On-Base Percentage and the 3 R’s
Baseball is an interesting game. It is our nation’s pastime, the subject to many books and movies, and, at the major league level, a patently unfair game.
What is the source of this unfairness? – In a word, payroll. This year the Yankees enter the season with a payroll of $149 million compared to the Tampa Bay Devil Rays who enter this season with a payroll of just under $20 million.
Yet, in spite of this inequity, one team with one of the lower payrolls seems to win consistently. In the last four years, the Oakland A’s have won fifty-nine percent of their games, and finished no worse than second in the American League. Last season with a payroll of $40 million Oakland won 103 games – as many games as the Yankees with their 2002 payroll of $126 million. On average, the A’s spent $390,000 for each win compared to the Yankees’ $1.22 million.
How do they do this? Have they been lucky? – Doubtful, not four years in a row. Rather the A’s front office did something very unique for tradition bound major league baseball – they hired a Harvard MBA as assistant GM and conducted an objective analysis to determine which performance measures are key drivers of success in baseball. The result of this analysis has influenced everything from player selection to game strategy. Historically, player selection has been dominated by major league scouts who subjectively evaluate players based on their potential to run, throw, field, hit and hit with power. What the A’s did was conduct research to determine the relative value of each of these attributes in order to maximize the return on their payroll.
Among the conclusions they reached, they found that teams like the Yankees overpaid for speed – that on-base percentage (the percent of the time a batter reaches a base either via a hit or a walk) and slugging percentage (the number of bases achieved per at bat) both correlated closer to winning percentage than any other factor, including speed and batting average. Intuitively this makes sense, the higher the on-base percentage, the lower the probability of being called out. The result of this research? The A’s seek players with skills other teams undervalue, players with less speed, but who don’t swing at bad pitches, control the strike zone and force walks – yet also have the ability to hit home runs. In any given inning, two walks and a home run is their recipe for success.
So, what’s the lesson for business?
There are many. Among them: the importance of objective research over subjective opinions, the value of seeking and exploiting inefficiencies in the market place, and the competitive advantage that can be gained by challenging conventional wisdom.
Conventional marketing efforts have historically centered around the four P’s of marketing: product, price, promotion and place – with the primary objective of building market share. In the 70’s a body of research entitled PIMS (Profit Impact of Market Strategy) concluded that market share was determinate of profitability.
Like the A’s, another group of Harvard researchers in the early 90’s started questioning conventional wisdom. The problem they noticed, was that the PIMS studies focused largely on the manufacturing sector and failed to differentiate between manufacturing and service industries. In studying service industries they concluded there was no correlation between profitability and market share. Rather, the attribute with the highest correlation to profitability is customer loyalty. Depending on the industry, a small increase in customer loyalty (5%) translated into a 25% – 85% increase in profits. As with baseball’s on-base percentage, this result is intuitive – customer loyalty lowers sales and acquisition cost per customer by amortizing it across a longer lifetime – leading to some extraordinary financial results.

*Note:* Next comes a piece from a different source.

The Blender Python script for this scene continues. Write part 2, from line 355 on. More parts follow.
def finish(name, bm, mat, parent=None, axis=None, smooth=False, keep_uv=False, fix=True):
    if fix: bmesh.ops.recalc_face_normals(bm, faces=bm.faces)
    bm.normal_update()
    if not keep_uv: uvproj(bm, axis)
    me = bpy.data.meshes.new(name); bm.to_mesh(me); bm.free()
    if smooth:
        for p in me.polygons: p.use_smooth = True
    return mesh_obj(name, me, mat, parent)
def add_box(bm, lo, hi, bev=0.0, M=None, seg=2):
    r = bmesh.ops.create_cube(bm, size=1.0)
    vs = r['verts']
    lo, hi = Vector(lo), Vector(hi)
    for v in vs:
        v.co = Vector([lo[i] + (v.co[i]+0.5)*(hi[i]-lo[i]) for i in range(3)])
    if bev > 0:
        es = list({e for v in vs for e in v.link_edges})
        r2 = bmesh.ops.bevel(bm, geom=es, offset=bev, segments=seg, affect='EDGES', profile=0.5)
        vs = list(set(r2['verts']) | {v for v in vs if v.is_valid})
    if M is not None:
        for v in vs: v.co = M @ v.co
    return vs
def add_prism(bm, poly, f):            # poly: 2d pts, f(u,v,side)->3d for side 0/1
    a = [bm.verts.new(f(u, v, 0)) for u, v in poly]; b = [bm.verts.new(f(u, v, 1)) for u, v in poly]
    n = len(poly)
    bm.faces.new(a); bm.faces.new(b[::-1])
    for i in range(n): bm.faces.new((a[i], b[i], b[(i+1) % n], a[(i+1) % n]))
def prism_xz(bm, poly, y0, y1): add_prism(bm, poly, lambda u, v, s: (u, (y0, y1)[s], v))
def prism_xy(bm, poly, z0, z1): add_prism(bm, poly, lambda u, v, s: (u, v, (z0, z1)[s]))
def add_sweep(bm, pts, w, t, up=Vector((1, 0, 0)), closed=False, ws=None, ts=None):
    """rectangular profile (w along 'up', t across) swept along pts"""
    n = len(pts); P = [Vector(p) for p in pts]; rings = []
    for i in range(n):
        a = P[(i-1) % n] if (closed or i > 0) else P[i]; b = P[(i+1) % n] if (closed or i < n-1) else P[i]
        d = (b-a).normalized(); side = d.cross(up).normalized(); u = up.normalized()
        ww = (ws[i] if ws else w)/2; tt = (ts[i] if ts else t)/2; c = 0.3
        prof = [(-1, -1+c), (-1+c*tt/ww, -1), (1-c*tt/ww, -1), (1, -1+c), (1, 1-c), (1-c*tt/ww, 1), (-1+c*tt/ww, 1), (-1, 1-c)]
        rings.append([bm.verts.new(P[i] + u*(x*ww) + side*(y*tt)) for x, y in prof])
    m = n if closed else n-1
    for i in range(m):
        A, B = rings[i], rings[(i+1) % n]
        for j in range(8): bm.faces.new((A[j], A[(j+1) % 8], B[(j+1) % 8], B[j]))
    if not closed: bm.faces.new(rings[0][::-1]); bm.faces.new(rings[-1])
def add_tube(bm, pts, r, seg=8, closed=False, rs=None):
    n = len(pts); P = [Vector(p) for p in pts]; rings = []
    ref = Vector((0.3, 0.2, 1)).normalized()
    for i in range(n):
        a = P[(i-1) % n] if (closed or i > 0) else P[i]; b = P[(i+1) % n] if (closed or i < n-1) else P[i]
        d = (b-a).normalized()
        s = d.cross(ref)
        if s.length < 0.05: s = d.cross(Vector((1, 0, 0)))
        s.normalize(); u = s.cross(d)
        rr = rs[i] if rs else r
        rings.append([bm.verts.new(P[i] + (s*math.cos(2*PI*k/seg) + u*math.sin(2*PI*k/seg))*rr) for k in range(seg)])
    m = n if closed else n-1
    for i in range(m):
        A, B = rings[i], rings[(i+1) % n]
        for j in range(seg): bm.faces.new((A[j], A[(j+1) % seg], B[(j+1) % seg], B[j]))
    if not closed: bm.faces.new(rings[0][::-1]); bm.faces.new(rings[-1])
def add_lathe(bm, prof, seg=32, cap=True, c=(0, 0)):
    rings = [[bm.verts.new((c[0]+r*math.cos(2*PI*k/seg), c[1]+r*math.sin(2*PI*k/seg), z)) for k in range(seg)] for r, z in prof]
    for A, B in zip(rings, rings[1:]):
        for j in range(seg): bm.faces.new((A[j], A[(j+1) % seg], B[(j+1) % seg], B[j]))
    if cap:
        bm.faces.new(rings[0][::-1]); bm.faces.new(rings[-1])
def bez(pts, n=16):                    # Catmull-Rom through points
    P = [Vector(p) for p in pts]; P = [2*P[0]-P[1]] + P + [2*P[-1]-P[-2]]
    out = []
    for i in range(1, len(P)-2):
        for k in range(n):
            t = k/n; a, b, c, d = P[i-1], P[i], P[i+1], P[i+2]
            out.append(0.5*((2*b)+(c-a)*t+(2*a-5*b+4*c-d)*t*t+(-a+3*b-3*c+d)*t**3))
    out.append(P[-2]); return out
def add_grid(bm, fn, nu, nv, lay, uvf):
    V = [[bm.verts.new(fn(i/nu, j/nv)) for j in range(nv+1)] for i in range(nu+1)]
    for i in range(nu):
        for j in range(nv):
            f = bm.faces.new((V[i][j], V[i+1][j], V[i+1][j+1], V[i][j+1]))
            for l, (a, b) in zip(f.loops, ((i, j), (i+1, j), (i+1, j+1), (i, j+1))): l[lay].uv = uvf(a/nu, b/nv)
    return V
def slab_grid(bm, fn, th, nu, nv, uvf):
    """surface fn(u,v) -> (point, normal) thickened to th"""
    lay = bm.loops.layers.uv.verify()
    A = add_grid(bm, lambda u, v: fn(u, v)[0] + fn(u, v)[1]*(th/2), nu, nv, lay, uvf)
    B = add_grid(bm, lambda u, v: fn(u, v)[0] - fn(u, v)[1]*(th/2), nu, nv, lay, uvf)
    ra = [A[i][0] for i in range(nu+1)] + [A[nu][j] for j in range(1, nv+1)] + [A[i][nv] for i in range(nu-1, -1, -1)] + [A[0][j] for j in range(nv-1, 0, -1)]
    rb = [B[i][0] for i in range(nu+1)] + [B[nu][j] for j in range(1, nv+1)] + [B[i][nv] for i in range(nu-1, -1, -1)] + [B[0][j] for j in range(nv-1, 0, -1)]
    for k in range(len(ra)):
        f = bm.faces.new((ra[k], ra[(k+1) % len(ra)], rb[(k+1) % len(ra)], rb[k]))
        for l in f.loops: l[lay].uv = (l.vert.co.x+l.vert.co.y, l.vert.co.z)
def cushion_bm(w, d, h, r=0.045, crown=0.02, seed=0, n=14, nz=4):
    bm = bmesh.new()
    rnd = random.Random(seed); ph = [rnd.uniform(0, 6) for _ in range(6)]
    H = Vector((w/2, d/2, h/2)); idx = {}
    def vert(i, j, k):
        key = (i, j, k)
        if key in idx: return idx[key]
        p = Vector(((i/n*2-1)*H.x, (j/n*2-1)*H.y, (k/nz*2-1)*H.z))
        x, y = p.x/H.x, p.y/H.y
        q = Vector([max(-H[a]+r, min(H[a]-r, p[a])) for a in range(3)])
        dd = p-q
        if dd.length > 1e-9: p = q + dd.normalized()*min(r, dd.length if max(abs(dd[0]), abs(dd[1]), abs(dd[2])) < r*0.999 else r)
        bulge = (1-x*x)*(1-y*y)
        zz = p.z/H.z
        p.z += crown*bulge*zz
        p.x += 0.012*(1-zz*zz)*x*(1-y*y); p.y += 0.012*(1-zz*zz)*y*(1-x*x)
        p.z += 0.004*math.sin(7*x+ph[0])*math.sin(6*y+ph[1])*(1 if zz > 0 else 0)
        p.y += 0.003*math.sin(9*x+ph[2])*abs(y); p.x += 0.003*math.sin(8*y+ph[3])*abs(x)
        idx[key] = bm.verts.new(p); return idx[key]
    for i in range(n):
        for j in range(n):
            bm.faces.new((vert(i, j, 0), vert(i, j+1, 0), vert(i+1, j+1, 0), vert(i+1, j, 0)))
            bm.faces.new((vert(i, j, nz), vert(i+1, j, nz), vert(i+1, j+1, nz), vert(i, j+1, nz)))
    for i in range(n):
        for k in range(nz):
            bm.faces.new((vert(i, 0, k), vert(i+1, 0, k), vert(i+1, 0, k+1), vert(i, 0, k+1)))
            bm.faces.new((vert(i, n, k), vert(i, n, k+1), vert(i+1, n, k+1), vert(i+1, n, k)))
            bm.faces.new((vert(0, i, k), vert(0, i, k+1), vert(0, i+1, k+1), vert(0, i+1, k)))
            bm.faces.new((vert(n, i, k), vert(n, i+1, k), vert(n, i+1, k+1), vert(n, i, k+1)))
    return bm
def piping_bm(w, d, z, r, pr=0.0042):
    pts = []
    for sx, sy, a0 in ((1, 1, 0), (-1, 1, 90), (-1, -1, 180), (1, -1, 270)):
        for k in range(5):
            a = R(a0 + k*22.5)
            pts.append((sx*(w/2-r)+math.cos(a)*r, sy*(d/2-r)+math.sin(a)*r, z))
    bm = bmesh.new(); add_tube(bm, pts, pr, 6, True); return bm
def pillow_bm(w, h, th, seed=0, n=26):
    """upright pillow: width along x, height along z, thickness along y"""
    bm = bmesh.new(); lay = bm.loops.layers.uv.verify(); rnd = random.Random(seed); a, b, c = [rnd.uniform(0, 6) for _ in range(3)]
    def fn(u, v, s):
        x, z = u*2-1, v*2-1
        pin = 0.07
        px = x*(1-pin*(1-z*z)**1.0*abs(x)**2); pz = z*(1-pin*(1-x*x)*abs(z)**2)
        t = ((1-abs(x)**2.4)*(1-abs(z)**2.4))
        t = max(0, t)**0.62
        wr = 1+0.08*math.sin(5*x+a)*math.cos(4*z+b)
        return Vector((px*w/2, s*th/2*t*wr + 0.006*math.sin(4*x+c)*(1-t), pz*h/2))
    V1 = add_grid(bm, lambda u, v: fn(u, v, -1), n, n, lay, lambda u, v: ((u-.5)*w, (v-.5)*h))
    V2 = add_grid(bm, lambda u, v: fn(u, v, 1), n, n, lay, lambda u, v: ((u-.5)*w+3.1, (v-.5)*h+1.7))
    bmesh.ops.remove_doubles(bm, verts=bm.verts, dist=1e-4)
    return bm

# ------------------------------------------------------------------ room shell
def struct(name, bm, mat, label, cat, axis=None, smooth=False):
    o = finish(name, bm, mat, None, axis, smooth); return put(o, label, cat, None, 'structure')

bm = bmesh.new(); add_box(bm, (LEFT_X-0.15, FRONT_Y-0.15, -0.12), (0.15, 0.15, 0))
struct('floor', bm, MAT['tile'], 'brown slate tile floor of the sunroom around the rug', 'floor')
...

Like baseball, conventional wisdom gives way to a new paradigm. The importance of the four P’s gives way to the importance of the three R’s: retention, related sales, and referrals.
So the question is – what is the cause of customer loyalty? Or even what is customer loyalty? Is customer loyalty delighting customers? Is customer loyalty dependent on fostering customers who will stick with the firm through thick and thin? – I don’t believe so, any more than I believe the Oakland A’s are lucky.
Customer loyalty is a rational decision each customer makes every time they patronize a firm – be it the first time or the millionth time. The mental equation behind each customer’s rational decision to buy is the Customer Value Equation, which is the ratio of results and process quality to price and all other costs of acquiring the service (tangible and intangible).
The Customer Value Equation is the rational underpinning behind customer loyalty. The idea of customer
loyalty is certainly not new, yet few firms do a very good job of loyalty-based management. Like the Oakland A’s, any firm which practices customer values based management and manages according to the Customer Value Equation, with the objective of maximizing loyalty and the three R’s, will gain an advantage in realizing return on investment relative to their competition.